Bi O ba duro ra mi leru, Ferekufe

Ma Kigbe oloku a gbo, Ferekufe

A gbe wa de A gba wa ni isu, Ferekufe

The Tortoise and the Dog

The tortoise and the dog went to a farm to steal some yams.  The dog took a few yams while the tortoise took a basket full.  The dog left, but the tortoise could not carry his load.  He began to singing out loud for help thusly:

Dog, wait! Help me carry my load, Ferekufe

If you don’t wait to help me, Ferekufe

I will shout and the farmer will hear me, Ferekufe

He will capture us and take our yams, Ferekufe

Abiola learned this story when she was around eight years old.  When she went from Lagos city to visit her grandmother in the village.  At night in her grandmother’s compound, elders would sit the children down in a communal area and tell stories to them.  The stories were usually told in a call and return format.  This particular story has a refrain which is repeated throughout which the listeners can repeat.  The line “Ferekufe” holds no actual meaning other than to add a rhythm to the telling.

This story features the most popular character in Nigerian tales.  Ijapa is the tortoise.  He is the conniver in most Nigerian trickster tales.  The tortoise is always shown as conniving, greedy, and deceitful.  In this particular tale, the tortoise and his friend the dog decide to steal yams from a neighboring farmer.  The dog takes only as many yams as he can carry away, but the greedy tortoise takes a basket so full of yams that he can barely drag the basket behind him.  The word used to describe the tortoise’s greed “ojukokoro” literally translates to ant eyes.  It is an expression that denotes that ants often carry loads many times their size.  It is similar to the English saying that someone’s eyes are bigger than his or her stomach.

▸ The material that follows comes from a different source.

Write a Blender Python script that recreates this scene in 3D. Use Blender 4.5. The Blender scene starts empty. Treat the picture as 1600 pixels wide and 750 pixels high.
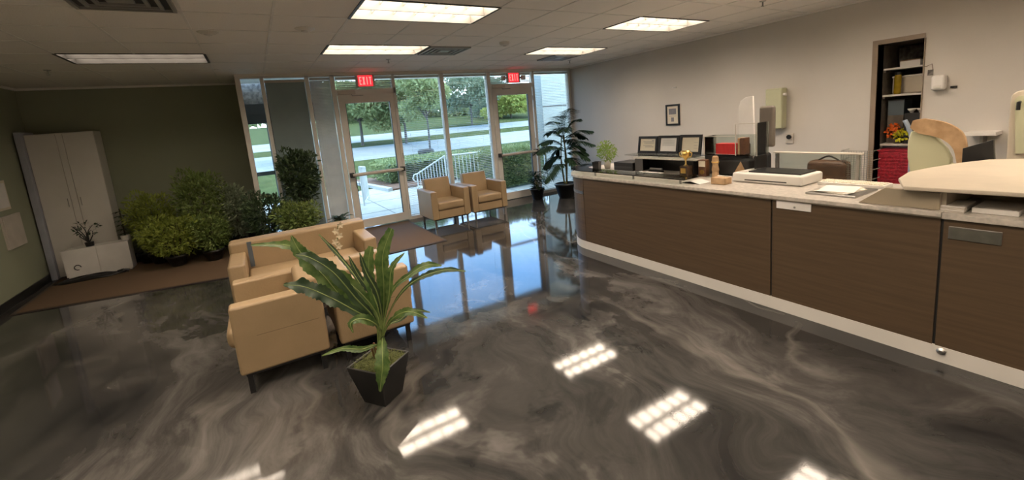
import bpy, math, random
from mathutils import Vector, Matrix
random.seed(7)
sc = bpy.context.scene
col = sc.collection
# ------------------------------------------------------------------ camera
CAMLOC = Vector((-6.3063, -7.8336, 1.6795)); YAW, PITCH, ROLL = 0.5275, -0.1581, -0.0871
FPX, PX, PY = 671.18, 799.09, 294.4
_f = Vector((math.sin(YAW)*math.cos(PITCH), math.cos(YAW)*math.cos(PITCH), math.sin(PITCH)))
_r = Vector((math.cos(YAW), -math.sin(YAW), 0)); _u = _r.cross(_f)
RR = _r*math.cos(ROLL)+_u*math.sin(ROLL); UU = -_r*math.sin(ROLL)+_u*math.cos(ROLL)
cd = bpy.data.cameras.new('camera'); cam = bpy.data.objects.new('camera', cd); col.objects.link(cam)
cam.matrix_world = Matrix(((RR.x, UU.x, -_f.x, CAMLOC.x), (RR.y, UU.y, -_f.y, CAMLOC.y), (RR.z, UU.z, -_f.z, CAMLOC.z), (0, 0, 0, 1)))
cd.sensor_width = 36; cd.lens = 36*FPX/1600; cd.shift_x = (800-PX)/1600; cd.shift_y = (PY-375)/1600
cd.clip_start = 0.05; cd.clip_end = 500
sc.camera = cam
# ------------------------------------------------------------------ world, exposure, light levels
SKY = 4.6; LAMP = 11.0; LAMP_WARM = (1.0, 0.83, 0.66)
w = bpy.data.worlds.new('sky'); sc.world = w; w.use_nodes = True
nt = w.node_tree; nt.nodes.clear()
tc = nt.nodes.new('ShaderNodeTexCoord'); sp = nt.nodes.new('ShaderNodeSeparateXYZ'); cr = nt.nodes.new('ShaderNodeValToRGB')
bg = nt.nodes.new('ShaderNodeBackground'); ou = nt.nodes.new('ShaderNodeOutputWorld')
cr.color_ramp.elements[0].position = 0.0; cr.color_ramp.elements[0].color = (0.66, 0.76, 0.82, 1)
cr.color_ramp.elements[1].position = 0.34; cr.color_ramp.elements[1].color = (0.15, 0.33, 0.66, 1)
_e = cr.color_ramp.elements.new(0.62); _e.color = (0.22, 0.38, 0.60, 1); _e = cr.color_ramp.elements.new(0.85); _e.color = (0.52, 0.58, 0.62, 1)
nt.links.new(tc.outputs['Generated'], sp.inputs[0]); nt.links.new(sp.outputs['Z'], cr.inputs[0])
nt.links.new(cr.outputs[0], bg.inputs[0]); bg.inputs[1].default_value = SKY; nt.links.new(bg.outputs[0], ou.inputs[0])
sc.view_settings.view_transform = 'Standard'; sc.view_settings.look = 'None'
sc.view_settings.gamma = 1; sc.view_settings.use_curve_mapping = False; sc.view_settings.exposure = 1.1

# ------------------------------------------------------------------ helpers
def at(x, y, ax, v):
    """world point where the sight line of photo pixel (x, y) meets the plane axis=v"""
    d = _f + RR*((x-PX)/FPX) - UU*((y-PY)/FPX)
    i = 'XYZ'.index(ax); t = (v-CAMLOC[i])/d[i]
    return CAMLOC + d*t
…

Abiola states that the story teaches on not to be greedy because even as the tortoise threatens his friend the dog that he will scream if the dog does not help him, one should be able to recognize that even if the tortoise attempts to call attention to the dog, he will only get himself caught first.  She says that one should take away from the story

that he/she cannot blackmail others to solve problems that one has created for him/herself.

Another version of this story can be found in a book compiled with Nigerian tales.

Annotation: Owomoyela, Oyekan. Yoruba Trikster Tales. University of Nebraska P, 1997. 83-86.